Monday, February 10, 2014

“I don't believe in ghosts. At least that’s what I kept telling myself as I read The Winter People. I also don't need to sleep with the lights on. I told myself that, too. But I was whistling past a graveyard—or, in this case—past a Vermont landscape that is authentic and recognizable and still altogether chilling. The Winter People is terrifying—everything you could want in a classic ghost story.” —Chris Bohjalian, author of "The Light in the Ruins"

http://bit.ly/1lefDO3

 The New York Times bestselling author of Promise Not to Tell returns with a simmering literary thriller about ghostly secrets, dark choices, and the unbreakable bond between mothers and daughters . . . sometimes too unbreakable.

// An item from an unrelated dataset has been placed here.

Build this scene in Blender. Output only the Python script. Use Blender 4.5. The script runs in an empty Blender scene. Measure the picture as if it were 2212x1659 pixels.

West Hall, Vermont, has always been a town of strange disappearances and old legends. The most mysterious is that of Sara Harrison Shea, who, in 1908, was found dead in the field behind her house just months after the tragic death of her daughter, Gertie. Now, in present day, nineteen-year-old Ruthie lives in Sara's farmhouse with her mother, Alice, and her younger sister, Fawn. Alice has always insisted that they live off the grid, a decision that suddenly proves perilous when Ruthie wakes up one morning to find that Alice has vanished without a trace. Searching for clues, she is startled to find a copy of Sara Harrison Shea's diary hidden beneath the floorboards of her mother's bedroom. As Ruthie gets sucked deeper into the mystery of Sara's fate, she discovers that she's not the only person who's desperately looking for someone that they've lost. But she may be the only one who can stop history from repeating itself.